Les Herbes folles est le film d’un jeune octogénaire, débordant de malice, de fantaisie et de sensualité, sorte de chef-d’œuvre en liberté où tout le monde – y compris le spectateur – semble grisé par la brillance du travail de Resnais et le plaisir de travailler avec lui. La filmographie de Resnais est régie par des principes esthétiques stricts, mais aussi l’envie de les transgresser. Ainsi Resnais qui s’était juré de ne jamais adapter de roman tout en collaborant régulièrement avec des romanciers sur des scénarios originaux décide avec Les Herbes folles de porter à l’écran « L’Incident » de Christian Gailly, écrivain proche du courant minimaliste qui comprend également Jean Echenoz, Jean-Philippe Toussaint ou Christian Oster.

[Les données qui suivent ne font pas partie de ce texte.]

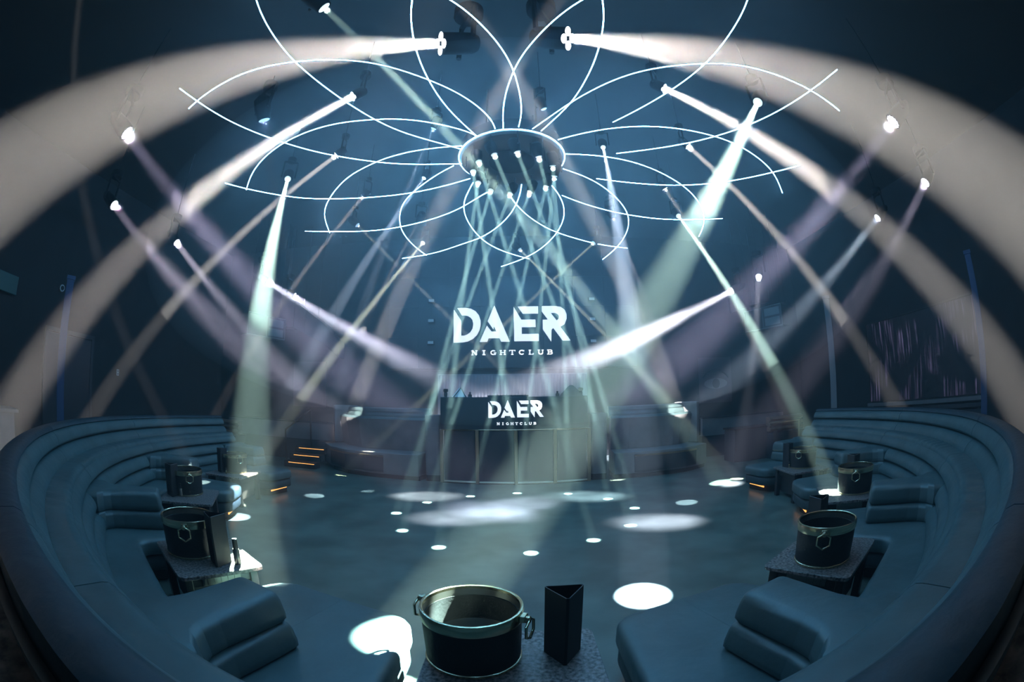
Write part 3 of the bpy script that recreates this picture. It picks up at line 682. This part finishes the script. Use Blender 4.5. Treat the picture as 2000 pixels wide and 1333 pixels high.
for (x, y), lb, s_ in (((-2.07, 2.60), 'chrome canister with a black cap beside the near left menu stand', 1.0), ((-4.03, 3.99), 'small dark canister beside the second left menu', .8), ((-4.62, 5.78), 'small gold canister by the farthest left bucket', .5), ((4.50, 5.96), 'small gold canister by the farthest right bucket', .5)):
    t = thing('canister', lb, 'canister', (x, y, ZT), 0, 'canisters on the tables')
    G().lathe([(.026 * s_, 0), (.028 * s_, .004), (.028 * s_, .12 * s_), (.025 * s_, .125 * s_)], 20).build('cup', 'steel' if s_ > .6 else 'gold', t)
    G().lathe([(.022 * s_, .125 * s_), (.022 * s_, .205 * s_), (.018 * s_, .21 * s_)], 20).build('cap', 'black', t)

# ------------------------------------------------------------------ sides of the hall
def column(name, px_top, px_bot, dist, w_, m_, lb):
    d = ray(*px_bot); d2 = Vector((d.x, d.y)).normalized() * dist; zt = EYE + (lambda r: r.z / math.hypot(r.x, r.y))(ray(*px_top)) * dist
    t = thing(name, lb, 'column', (d2.x, d2.y, 0), math.atan2(d2.y, d2.x)); G().box((0, 0, zt / 2), (w_, w_, zt)).build('shaft', m_, t, smooth=False, bevel=.01)
    G().box((0, 0, .05), (w_ * 1.3, w_ * 1.3, .1)).build('foot', m_, t, smooth=False); G().box((0, 0, zt + .04), (w_ * 1.2, w_ * 1.2, .08)).build('cap', m_, t, smooth=False)
column('steel_column', (1892, 497), (1922, 805), 10.3, .17, 'column', 'blue steel column rising behind the right sofa, beside the streaked screen')
column('steel_column', (144, 549), (118, 812), 10.3, .20, 'column', 'blue steel column rising behind the left sofa')
column('steel_column', (1612, 585), (1629, 804), 12.2, .18, 'column_grey', 'grey steel column behind the far end of the right sofa')
# streaked video screen on the right wall
sc2 = thing('streaked_screen', 'dim video screen of vertical violet streaks on the right wall', 'screen', (XR - .02, 7.4, 2.3))
m = bpy.data.materials.new('streak_video'); m.use_nodes = True; nt = m.node_tree; p = nt.nodes['Principled BSDF']; p.inputs['Base Color'].default_value = (.01, .01, .015, 1)
tc = nt.nodes.new('ShaderNodeTexCoord'); mp = nt.nodes.new('ShaderNodeMapping'); mp.inputs['Scale'].default_value = (1, 9, .5); n1 = nt.nodes.new('ShaderNodeTexNoise'); n1.inputs['Scale'].default_value = 1.6; n1.inputs['Detail'].default_value = 6
n2 = nt.nodes.new('ShaderNodeTexNoise'); n2.inputs['Scale'].default_value = 1.1; wv = nt.nodes.new('ShaderNodeTexWave'); wv.bands_direction = 'Y'; wv.inputs['Scale'].default_value = 2.6
L_ = nt.links.new; L_(tc.outputs['Object'], mp.inputs['Vector']); L_(mp.outputs[0], n1.inputs['Vector']); L_(tc.outputs['Object'], n2.inputs['Vector']); L_(tc.outputs['Object'], wv.inputs['Vector'])
r1 = nt.nodes.new('ShaderNodeValToRGB'); r1.color_ramp.elements[0].position = .48; r1.color_ramp.elements[1].position = .75; r1.color_ramp.elements[1].color = (.12, .10, .20, 1)
r2 = nt.nodes.new('ShaderNodeValToRGB'); r2.color_ramp.elements[0].position = .44; r2.color_ramp.elements[0].color = (.02, .06, .03, 1); r2.color_ramp.elements[1].position = .56; r2.color_ramp.elements[1].color = (1, 1, 1, 1)
mx = nt.nodes.new('ShaderNodeMix'); mx.data_type = 'RGBA'; mx.blend_type = 'MULTIPLY'; mx.inputs[0].default_value = 1
mx2 = nt.nodes.new('ShaderNodeMix'); mx2.data_type = 'RGBA'; mx2.blend_type = 'MULTIPLY'; mx2.inputs[0].default_value = .8
L_(n1.outputs['Fac'], r1.inputs['Fac']); L_(n2.outputs['Fac'], r2.inputs['Fac']); L_(r1.outputs[0], mx.inputs[6]); L_(r2.outputs[0], mx.inputs[7]); L_(mx.outputs[2], mx2.inputs[6]); L_(wv.outputs['Color'], mx2.inputs[7])
L_(mx2.outputs[2], p.inputs['Emission Color']); p.inputs['Emission Strength'].default_value = 1.0
m.cycles.emission_sampling = 'NONE'; M['streaks'] = m
G().box((-.03, 0, .05), (.05, 4.6, 2.35)).build('picture', 'streaks', sc2, smooth=False)
g = G()
for z in (-1.16, 1.26): g.box((-.03, 0, z), (.08, 4.7, .05))
for y in (-2.33, 2.33): g.box((-.03, y, .05), (.08, .05, 2.45))
g.build('frame', 'black', sc2, smooth=False)
lv = thing('louvred_rail', 'grey slatted rail running under the streaked screen', 'rail', (XR - .1, 7.4, .75))
for i in range(3): G().box((0, 0, .33 - .16 * i), (.06, 4.8, .10)).build('slat', 'panel_dark' if i != 0 else 'taupe', lv, smooth=False)
[G().box((.05, y, -.2), (.04, .08, 1.1)).build('bracket', 'black', lv, smooth=False) for y in (-2.2, 0, 2.2)]
# left wall: door, switch, camera dome, sign, counter
dr = thing('panel_door', 'tall dark blue door in the left wall behind the sofa', 'door', (XL + .03, 6.1, 0)); G().box((0, 0, 1.45), (.06, 1.7, 2.9)).build('door_leaf', 'screen', dr, smooth=False, bevel=.01)
g = G(); [g.box((.01, y, 1.5), (.08, .1, 3.0)) for y in (-.9, .9)]; g.box((.01, 0, 2.98), (.08, 1.9, .1)); g.build('door_frame', 'panel_dark', dr, smooth=False)
def on_left(px, py, x=None):
    x = XL if x is None else x; d = ray(px, py); t_ = x / d.x; return Vector((x, d.y * t_, EYE + d.z * t_))
q = on_left(230, 728, XL + .011); t = thing('switch_plate', 'small white switch plate beside the blue door', 'switch', q); G().box((0, 0, 0), (.02, .10, .18)).build('plate', 'white', t, smooth=False, bevel=.004); [G().box((.014, 0, z), (.01, .03, .04)).build('toggle', 'black', t, smooth=False) for z in (-.04, .04)]
q = on_left(122, 563, XL + .10); t = thing('dome_camera', 'small white dome camera high on the left wall', 'camera', q); G().lathe([(.001, -.08), (.09, -.08), (.09, 0)], 16, Matrix.Rotation(PI / 2, 4, 'Y')).build('base', 'white', t); G().lathe([(.06, 0), (.05, .04), (.001, .06)], 16, Matrix.Rotation(PI / 2, 4, 'Y')).build('lens_dome', 'black', t)
q = on_left(8, 550, XL + .15); t = thing('hanging_sign', 'dark green box sign at the far left edge', 'sign', q, R(10)); G().box((0, 0, 0), (.12, 1.0, .42)).build('sign_face', 'green', t, smooth=False, bevel=.01); G().box((-.08, 0, 0), (.05, .2, .2)).build('bracket', 'black', t, smooth=False)
q = on_left(6, 795, -8.8); t = thing('side_counter', 'bar counter with pale top at the far left edge', 'counter', (q.x, q.y - .5, 0)); zc = q.z; G().box((0, 0, zc - .03), (.7, 1.6, .06)).build('countertop', 'wood', t, smooth=False, bevel=.008); G().box((0, 0, (zc - .06) / 2), (.56, 1.4, zc - .062)).build('body', 'taupe', t, smooth=False)
# raised gallery parapets behind the sofas
def parapet(x0, x1, y, z0, z1, lb):
    t = thing('gallery_parapet', lb, 'parapet', ((x0 + x1) / 2, y, 0)); wd = x1 - x0
    G().box((0, 0, (z0 + z1) / 2), (wd, .14, z1 - z0)).build('panel', 'taupe', t, smooth=False); G().box((0, 0, z1 + .02), (wd + .04, .20, .04)).build('cap', 'panel_dark', t, smooth=False); G().box((0, .12, z0 / 2), (wd, .3, z0)).build('base', 'panel_dark', t, smooth=False)
parapet(-9.0, -5.0, 11.6, .62, 1.10, 'taupe parapet of the raised area left of the booth')
parapet(5.4, 8.4, 11.6, .62, 1.12, 'taupe parapet of the raised area right of the booth')
# steps with warm light beside the left wing
st = thing('entrance_steps', 'dark steps with glowing warm edges left of the DJ booth', 'steps', (-5.45, 10.2, 0))
for i in range(3):
    G().box((.0, .32 * i, .08 + .16 * i), (.95, .32, .16)).build('step', 'black', st, smooth=False, bevel=.006); G().box((.06, .32 * i - .165, .13 + .16 * i), (.78, .012, .012)).build('step_light', 'led_warm', st, smooth=False)
for x, y, h in ((-6.0, 10.35, 1.0), (-5.35, 11.45, 1.35)):
    pass
hr = thing('handrail', 'thin dark handrail climbing beside the glowing steps', 'handrail', (-6.05, 10.4, 0)); G().tube([(0, 0, 0), (0, 0, .95), (.25, 1.1, 1.5)], .025, 8).build('rail', 'black', hr); G().tube([(.25, 1.1, .02), (.25, 1.1, 1.5)], .025, 8).build('post', 'black', hr)
t = thing('floor_lamp', 'small glowing floor lamp at the top of the steps', 'lamp', (-4.95, 11.6, .62)); G().lathe([(.12, 0), (.12, .03), (.05, .05)], 16).build('base', 'black', t); G().lathe([(.09, .05), (.12, .11), (.001, .13)], 16).build('glow', 'led_warm', t)
l = bpy.data.lights.new('lamp_source', 'POINT'); l.energy = 12; l.color = (1, .55, .25); l.shadow_soft_size = .05; o = bpy.data.objects.new('lamp_source', l); COL.objects.link(o); o.parent = t; o.location = (0, 0, .25)
G().box((0, 0, -.31), (1.2, .9, .60)).build('plinth_block', 'panel_dark', t, smooth=False)
# brown tufted benches and counter seen past the sofa ends
for x, y, lb in ((-8.0, 10.0, 'brown tufted bench back beyond the left sofa'), (7.3, 9.9, 'brown tufted bench back beyond the right sofa')):
    t = thing('tufted_bench', lb, 'bench', (x, y, 0)); 
    for i in range(3): g = G(); g.loft([[Vector((-.6 + 1.2 * u_, -.10 * math.sin(PI * t_) ** .6 if t_ < 1.01 else 0, .72 + .13 * i + .125 * min(t_, 1))) for t_ in (0, .2, .5, .8, 1)] + [Vector((-.6 + 1.2 * u_, .15, .72 + .13 * i + .125)), Vector((-.6 + 1.2 * u_, .15, .72 + .13 * i))] for u_ in (0, 1)]); g.build('back_roll', 'brown', t)
    G().box((0, .02, .35), (1.2, .5, .70)).build('base', 'panel_dark', t, smooth=False)
q = at_y(1480, 905, 10.2); t = thing('service_counter', 'dark box shaped counter beyond the right sofa end', 'counter', (6.3, 10.3, 0)); G().box((0, 0, .42), (1.3, .6, .84)).build('body', 'panel_dark', t, smooth=False, bevel=.01); G().box((0, 0, .86), (1.36, .66, .04)).build('countertop', 'black', t, smooth=False)
t = thing('handrail', 'bronze handrail beside the dark counter on the right', 'handrail', (7.15, 9.2, 0)); G().tube([(-.7, .3, .98), (.1, 0, 1.0), (.1, 0, 0)], .03, 8).build('rail', 'bronze', t)
# poster walls
for x, nm in ((6.95, 'faded picture of an eye on the back wall at right'), (-6.95, 'faded reddish picture on the back wall at left')):
    t = thing('wall_picture', nm, 'picture', (x, YB - .04, 2.3)); 
    mm_ = mat('faded_print', (.09, .055, .06), .6, noise=(2.2, (.045, .04, .055), 5)); G().box((0, 0, 0), (1.3, .04, 1.55)).build('print', mm_, t, smooth=False)
    if x > 0:
        g = G(); g.prism([arc(0, -.12, .46, .18, 0, 360, 24)[:-1]], -.03, -.022, lambda a, b, c: Vector((a, b, c))); g.build('eye_white', mat('eye_print', (.17, .14, .15), .6), t, smooth=False)
        g = G(); g.prism([arc(0, -.12, .15, .17, 0, 360, 20)[:-1]], -.036, -.031, lambda a, b, c: Vector((a, b, c))); g.build('iris', mat('iris_print', (.03, .03, .035), .6), t, smooth=False)
        g = G(); g.tube([Vector((p_[0], -.03, p_[1])) for p_ in arc(0, -.05, .56, .38, 20, 160)], .04, 5); g.build('brow', mat('brow_print', (.04, .03, .035), .6), t)
# hanging speakers and dark baffles on chains
for sgn, px, lb in ((-1, (521, 638), 'left'), (1, (1490, 622), 'right')):
    c = at_y(*px, 10.9); face = math.atan2(-c.y + 4, -c.x) + PI / 2
    t = thing('hanging_speaker', 'wide pale edged speaker cabinet hung at the ' + lb, 'speaker', c, math.atan2(6.6 - c.y, 0 - c.x) + PI / 2 + (.15 if sgn < 0 else -.15), 'hanging speakers')
    G().box((0, .2, 0), (1.45, .4, .62)).build('cabinet', 'cabinet', t, smooth=False, bevel=.02)
    g = G(); w2, h2 = .72, .31
    g.tube([(-w2, -.01, -h2), (w2, -.01, -h2), (w2, -.01, h2), (-w2, -.01, h2)], .018, 4, True); g.tube([(0, -.01, -h2), (0, -.01, h2)], .012, 4); g.build('frame', 'grille', t)
    for z in (-.14, .14):
        g = G(); g.loft([[Vector((x * a + .36, y_, zz * b + z)) for x, zz in ((-1, -1), (1, -1), (1, 1), (-1, 1))] for y_, a, b in ((-.012, .28, .11), (-.004, .25, .09), (.0, .08, .03))]); g.build('horn', 'grille', t, smooth=False)
    for x in (-.6, .6): G().tube([(x, .2, .3), (x, .2, CEIL - c.z)], .008, 5).build('chain', 'black', t)
    # curved dark baffle above
    pts_px = [(525, 578), (577, 588), (598, 606), (632, 632), (662, 668)] if sgn < 0 else [(1436, 576), (1465, 570), (1500, 567), (1530, 572), (1548, 584)]
    P3 = [at_y(*q_, y_) for q_, y_ in zip(pts_px, (11.6, 11.7, 11.8, 12.2, 12.7) if sgn < 0 else (11.8, 11.8, 11.8, 11.8, 11.8))]
    o0 = P3[0].copy(); t = thing('hanging_baffle', 'dark curved baffle hung on chains at the ' + lb, 'speaker', o0, 0, 'dark hanging baffles')
    for i in range(len(P3) - 1):
        a, b = P3[i] - o0, P3[i + 1] - o0; dn = Vector((0, .0, -.95 if sgn < 0 else -.5)); bk_ = Vector((0, .5, 0))
        ad = a + dn * (1 - .12 * i); bd = b + dn * (1 - .12 * (i + 1))
        e = (b - a) * .01
        g = G(); g.loft([[a + e, ad + e, ad + e + bk_, a + e + bk_], [b - e, bd - e, bd - e + bk_, b - e + bk_]]); g.build('baffle_segment', 'cabinet', t, smooth=False)
        mid = (a + b) / 2 + Vector((0, .25, 0))
        G().tube([mid, Vector((mid.x, mid.y, CEIL - o0.z - .005))], .012, 5).build('chain', 'black', t)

Est-ce un hasard si Gailly a publié toute son œuvre aux Editions de Minuit ? Cette fidélité à la célèbre maison d’édition montre à la fois la constance du cinéma de Resnais – de Robbe-Grillet à Gailly, en pleine possession de ses propres moyens et en totale empathie avec l’œuvre d’un autre – et son évolution vers un art de moins en moins intellectuel mais toujours aussi intelligent.
Dans ce film traversé par les thèmes du désir et de l’obsession l’influence de Hitchcock, très discrète dans Cœurs, devient plus évidente. On pense à L’Ombre d’un doute, Psychose ou Sueurs froides. Le personnage de Georges interprété par André Dussollier est obsédé par une femme qu’il n’a jamais rencontré, il est traversé par des pulsions sexuelles mais aussi des désirs de meurtre. Georges, marié et père de famille est littéralement « empêché » dans sa volonté de rejoindre la mystérieuse inconnue. L’aliénation des personnages et leur soif de transgression irriguent le récit. On rit beaucoup mais c’est aussi un film angoissant, dont « l’inquiétante étrangeté » rappelle le lien profond du cinéma de Resnais avec Breton et le surréalisme, pictural et littéraire. Ecriture automatique, cadavre exquis, associations d’idées, onirisme… Du surréalisme à Hitchcock nous ne sommes pas très loin non plus de Luis Buñuel puisque Les Herbes folles dresse le portrait de deux fétichistes réunis par leurs fantasmes privés et communs : les chaussures et l’aviation. Le film débute par des plans de pieds féminins essayant des chaussures, avant le vol d’un sac à mains qui va déclencher la suite des événements.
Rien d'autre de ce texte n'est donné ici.